Material start

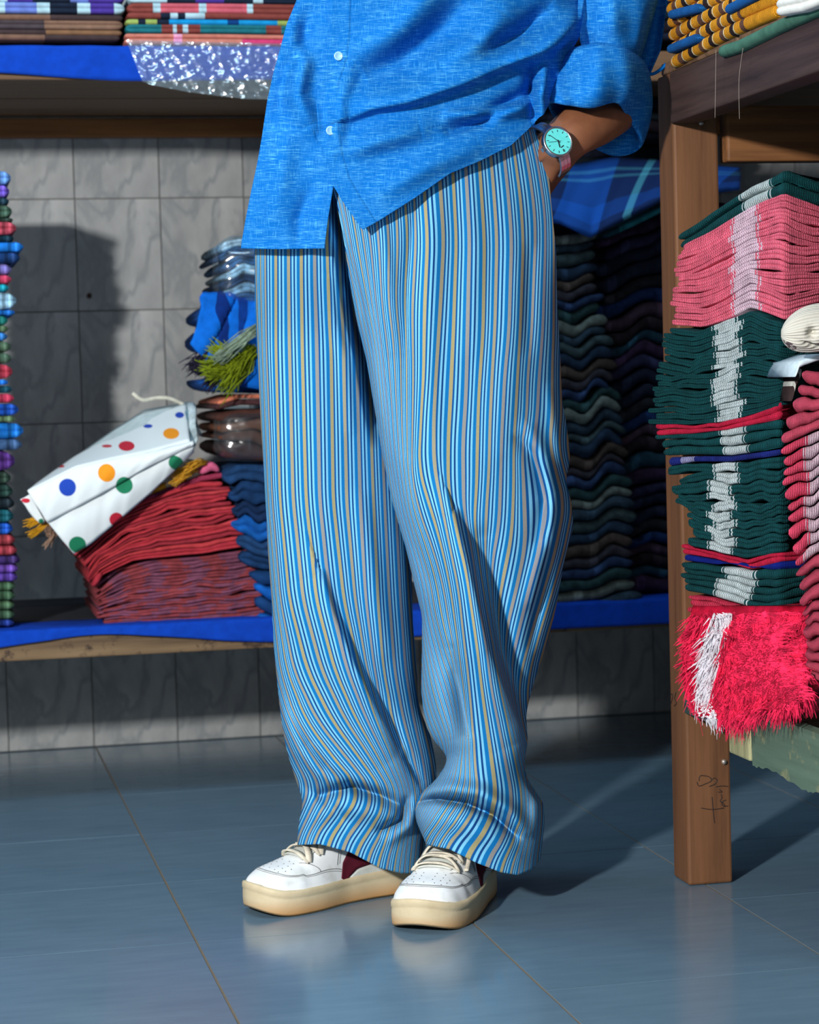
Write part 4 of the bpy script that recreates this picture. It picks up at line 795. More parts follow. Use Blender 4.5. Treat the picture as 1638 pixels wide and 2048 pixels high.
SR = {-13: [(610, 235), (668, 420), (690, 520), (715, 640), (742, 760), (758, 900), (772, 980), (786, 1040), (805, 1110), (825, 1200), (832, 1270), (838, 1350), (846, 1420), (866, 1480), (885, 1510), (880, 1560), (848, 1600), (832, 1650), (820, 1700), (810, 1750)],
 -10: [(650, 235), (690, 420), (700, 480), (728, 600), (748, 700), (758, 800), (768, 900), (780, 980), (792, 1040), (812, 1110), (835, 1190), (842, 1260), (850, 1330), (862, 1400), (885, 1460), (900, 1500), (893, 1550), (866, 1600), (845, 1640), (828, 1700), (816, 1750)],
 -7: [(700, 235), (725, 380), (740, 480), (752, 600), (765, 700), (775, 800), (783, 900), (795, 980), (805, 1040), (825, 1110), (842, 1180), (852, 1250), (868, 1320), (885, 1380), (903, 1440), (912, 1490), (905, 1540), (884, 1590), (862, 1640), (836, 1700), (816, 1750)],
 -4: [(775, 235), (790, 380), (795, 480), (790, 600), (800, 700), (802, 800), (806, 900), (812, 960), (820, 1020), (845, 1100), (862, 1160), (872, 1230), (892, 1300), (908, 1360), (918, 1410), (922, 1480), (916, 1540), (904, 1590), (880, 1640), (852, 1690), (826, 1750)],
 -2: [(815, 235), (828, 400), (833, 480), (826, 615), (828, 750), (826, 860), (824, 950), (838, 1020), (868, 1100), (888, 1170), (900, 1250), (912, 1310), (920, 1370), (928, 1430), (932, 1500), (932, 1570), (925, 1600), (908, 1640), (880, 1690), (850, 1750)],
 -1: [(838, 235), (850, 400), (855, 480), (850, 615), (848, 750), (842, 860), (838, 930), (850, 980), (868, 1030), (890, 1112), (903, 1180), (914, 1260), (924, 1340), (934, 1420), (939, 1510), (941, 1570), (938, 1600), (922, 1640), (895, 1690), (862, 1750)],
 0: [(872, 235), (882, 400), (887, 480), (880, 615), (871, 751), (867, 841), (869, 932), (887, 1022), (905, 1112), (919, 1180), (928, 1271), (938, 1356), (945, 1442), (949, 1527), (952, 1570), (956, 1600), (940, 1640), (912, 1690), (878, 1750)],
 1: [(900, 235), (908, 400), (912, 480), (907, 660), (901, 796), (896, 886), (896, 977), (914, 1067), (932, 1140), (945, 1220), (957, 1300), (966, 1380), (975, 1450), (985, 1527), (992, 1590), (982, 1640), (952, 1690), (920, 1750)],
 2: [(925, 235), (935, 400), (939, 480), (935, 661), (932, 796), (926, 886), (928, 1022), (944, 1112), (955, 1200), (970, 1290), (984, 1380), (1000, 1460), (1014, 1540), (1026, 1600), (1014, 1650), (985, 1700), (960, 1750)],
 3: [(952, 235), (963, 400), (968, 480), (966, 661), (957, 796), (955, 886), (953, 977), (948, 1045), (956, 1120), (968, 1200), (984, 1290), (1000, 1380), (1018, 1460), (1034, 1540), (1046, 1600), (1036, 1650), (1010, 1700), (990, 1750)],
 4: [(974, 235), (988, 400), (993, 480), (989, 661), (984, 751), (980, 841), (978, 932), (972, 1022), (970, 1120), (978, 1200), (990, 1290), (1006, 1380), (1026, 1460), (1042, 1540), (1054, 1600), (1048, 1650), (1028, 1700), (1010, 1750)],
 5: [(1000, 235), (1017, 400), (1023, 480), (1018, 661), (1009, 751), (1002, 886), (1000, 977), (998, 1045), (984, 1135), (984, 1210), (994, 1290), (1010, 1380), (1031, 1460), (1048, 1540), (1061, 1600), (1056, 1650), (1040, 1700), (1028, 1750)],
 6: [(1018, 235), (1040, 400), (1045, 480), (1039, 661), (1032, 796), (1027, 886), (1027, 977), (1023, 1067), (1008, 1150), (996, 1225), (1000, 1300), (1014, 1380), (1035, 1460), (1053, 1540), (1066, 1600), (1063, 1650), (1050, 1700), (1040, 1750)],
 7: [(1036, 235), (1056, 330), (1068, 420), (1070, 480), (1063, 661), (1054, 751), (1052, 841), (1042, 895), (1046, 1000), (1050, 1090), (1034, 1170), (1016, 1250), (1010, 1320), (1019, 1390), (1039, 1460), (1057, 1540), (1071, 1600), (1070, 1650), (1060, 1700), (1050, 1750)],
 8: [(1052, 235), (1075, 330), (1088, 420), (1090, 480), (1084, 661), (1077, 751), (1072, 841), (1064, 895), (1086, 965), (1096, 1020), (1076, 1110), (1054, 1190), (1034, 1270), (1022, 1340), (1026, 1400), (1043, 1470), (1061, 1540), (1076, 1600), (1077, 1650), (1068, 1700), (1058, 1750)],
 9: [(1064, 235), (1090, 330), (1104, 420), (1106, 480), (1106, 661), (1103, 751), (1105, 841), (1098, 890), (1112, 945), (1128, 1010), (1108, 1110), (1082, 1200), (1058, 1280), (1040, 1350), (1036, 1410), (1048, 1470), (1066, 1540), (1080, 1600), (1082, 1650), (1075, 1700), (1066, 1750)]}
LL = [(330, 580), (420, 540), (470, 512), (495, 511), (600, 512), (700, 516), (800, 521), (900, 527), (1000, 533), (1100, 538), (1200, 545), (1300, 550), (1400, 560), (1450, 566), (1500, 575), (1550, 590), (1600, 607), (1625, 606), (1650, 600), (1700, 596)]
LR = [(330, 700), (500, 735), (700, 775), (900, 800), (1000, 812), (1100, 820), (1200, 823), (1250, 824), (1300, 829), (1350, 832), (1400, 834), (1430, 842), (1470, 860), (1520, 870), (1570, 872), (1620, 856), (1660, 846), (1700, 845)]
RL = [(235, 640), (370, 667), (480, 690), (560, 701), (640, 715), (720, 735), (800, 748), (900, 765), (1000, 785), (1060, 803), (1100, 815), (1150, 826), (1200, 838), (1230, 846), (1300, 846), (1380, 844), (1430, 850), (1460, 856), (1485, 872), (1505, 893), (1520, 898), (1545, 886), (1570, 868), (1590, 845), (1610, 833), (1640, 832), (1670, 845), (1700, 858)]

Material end

Your task » With the pictures left out, transcribe the material exactly.

Answer for this exercise »
Write part 4 of the bpy script that recreates this picture. It picks up at line 795. More parts follow. Use Blender 4.5. Treat the picture as 1638 pixels wide and 2048 pixels high.
SR = {-13: [(610, 235), (668, 420), (690, 520), (715, 640), (742, 760), (758, 900), (772, 980), (786, 1040), (805, 1110), (825, 1200), (832, 1270), (838, 1350), (846, 1420), (866, 1480), (885, 1510), (880, 1560), (848, 1600), (832, 1650), (820, 1700), (810, 1750)],
 -10: [(650, 235), (690, 420), (700, 480), (728, 600), (748, 700), (758, 800), (768, 900), (780, 980), (792, 1040), (812, 1110), (835, 1190), (842, 1260), (850, 1330), (862, 1400), (885, 1460), (900, 1500), (893, 1550), (866, 1600), (845, 1640), (828, 1700), (816, 1750)],
 -7: [(700, 235), (725, 380), (740, 480), (752, 600), (765, 700), (775, 800), (783, 900), (795, 980), (805, 1040), (825, 1110), (842, 1180), (852, 1250), (868, 1320), (885, 1380), (903, 1440), (912, 1490), (905, 1540), (884, 1590), (862, 1640), (836, 1700), (816, 1750)],
 -4: [(775, 235), (790, 380), (795, 480), (790, 600), (800, 700), (802, 800), (806, 900), (812, 960), (820, 1020), (845, 1100), (862, 1160), (872, 1230), (892, 1300), (908, 1360), (918, 1410), (922, 1480), (916, 1540), (904, 1590), (880, 1640), (852, 1690), (826, 1750)],
 -2: [(815, 235), (828, 400), (833, 480), (826, 615), (828, 750), (826, 860), (824, 950), (838, 1020), (868, 1100), (888, 1170), (900, 1250), (912, 1310), (920, 1370), (928, 1430), (932, 1500), (932, 1570), (925, 1600), (908, 1640), (880, 1690), (850, 1750)],
 -1: [(838, 235), (850, 400), (855, 480), (850, 615), (848, 750), (842, 860), (838, 930), (850, 980), (868, 1030), (890, 1112), (903, 1180), (914, 1260), (924, 1340), (934, 1420), (939, 1510), (941, 1570), (938, 1600), (922, 1640), (895, 1690), (862, 1750)],
 0: [(872, 235), (882, 400), (887, 480), (880, 615), (871, 751), (867, 841), (869, 932), (887, 1022), (905, 1112), (919, 1180), (928, 1271), (938, 1356), (945, 1442), (949, 1527), (952, 1570), (956, 1600), (940, 1640), (912, 1690), (878, 1750)],
 1: [(900, 235), (908, 400), (912, 480), (907, 660), (901, 796), (896, 886), (896, 977), (914, 1067), (932, 1140), (945, 1220), (957, 1300), (966, 1380), (975, 1450), (985, 1527), (992, 1590), (982, 1640), (952, 1690), (920, 1750)],
 2: [(925, 235), (935, 400), (939, 480), (935, 661), (932, 796), (926, 886), (928, 1022), (944, 1112), (955, 1200), (970, 1290), (984, 1380), (1000, 1460), (1014, 1540), (1026, 1600), (1014, 1650), (985, 1700), (960, 1750)],
 3: [(952, 235), (963, 400), (968, 480), (966, 661), (957, 796), (955, 886), (953, 977), (948, 1045), (956, 1120), (968, 1200), (984, 1290), (1000, 1380), (1018, 1460), (1034, 1540), (1046, 1600), (1036, 1650), (1010, 1700), (990, 1750)],
 4: [(974, 235), (988, 400), (993, 480), (989, 661), (984, 751), (980, 841), (978, 932), (972, 1022), (970, 1120), (978, 1200), (990, 1290), (1006, 1380), (1026, 1460), (1042, 1540), (1054, 1600), (1048, 1650), (1028, 1700), (1010, 1750)],
 5: [(1000, 235), (1017, 400), (1023, 480), (1018, 661), (1009, 751), (1002, 886), (1000, 977), (998, 1045), (984, 1135), (984, 1210), (994, 1290), (1010, 1380), (1031, 1460), (1048, 1540), (1061, 1600), (1056, 1650), (1040, 1700), (1028, 1750)],
 6: [(1018, 235), (1040, 400), (1045, 480), (1039, 661), (1032, 796), (1027, 886), (1027, 977), (1023, 1067), (1008, 1150), (996, 1225), (1000, 1300), (1014, 1380), (1035, 1460), (1053, 1540), (1066, 1600), (1063, 1650), (1050, 1700), (1040, 1750)],
 7: [(1036, 235), (1056, 330), (1068, 420), (1070, 480), (1063, 661), (1054, 751), (1052, 841), (1042, 895), (1046, 1000), (1050, 1090), (1034, 1170), (1016, 1250), (1010, 1320), (1019, 1390), (1039, 1460), (1057, 1540), (1071, 1600), (1070, 1650), (1060, 1700), (1050, 1750)],
 8: [(1052, 235), (1075, 330), (1088, 420), (1090, 480), (1084, 661), (1077, 751), (1072, 841), (1064, 895), (1086, 965), (1096, 1020), (1076, 1110), (1054, 1190), (1034, 1270), (1022, 1340), (1026, 1400), (1043, 1470), (1061, 1540), (1076, 1600), (1077, 1650), (1068, 1700), (1058, 1750)],
 9: [(1064, 235), (1090, 330), (1104, 420), (1106, 480), (1106, 661), (1103, 751), (1105, 841), (1098, 890), (1112, 945), (1128, 1010), (1108, 1110), (1082, 1200), (1058, 1280), (1040, 1350), (1036, 1410), (1048, 1470), (1066, 1540), (1080, 1600), (1082, 1650), (1075, 1700), (1066, 1750)]}
LL = [(330, 580), (420, 540), (470, 512), (495, 511), (600, 512), (700, 516), (800, 521), (900, 527), (1000, 533), (1100, 538), (1200, 545), (1300, 550), (1400, 560), (1450, 566), (1500, 575), (1550, 590), (1600, 607), (1625, 606), (1650, 600), (1700, 596)]
LR = [(330, 700), (500, 735), (700, 775), (900, 800), (1000, 812), (1100, 820), (1200, 823), (1250, 824), (1300, 829), (1350, 832), (1400, 834), (1430, 842), (1470, 860), (1520, 870), (1570, 872), (1620, 856), (1660, 846), (1700, 845)]
RL = [(235, 640), (370, 667), (480, 690), (560, 701), (640, 715), (720, 735), (800, 748), (900, 765), (1000, 785), (1060, 803), (1100, 815), (1150, 826), (1200, 838), (1230, 846), (1300, 846), (1380, 844), (1430, 850), (1460, 856), (1485, 872), (1505, 893), (1520, 898), (1545, 886), (1570, 868), (1590, 845), (1610, 833), (1640, 832), (1670, 845), (1700, 858)]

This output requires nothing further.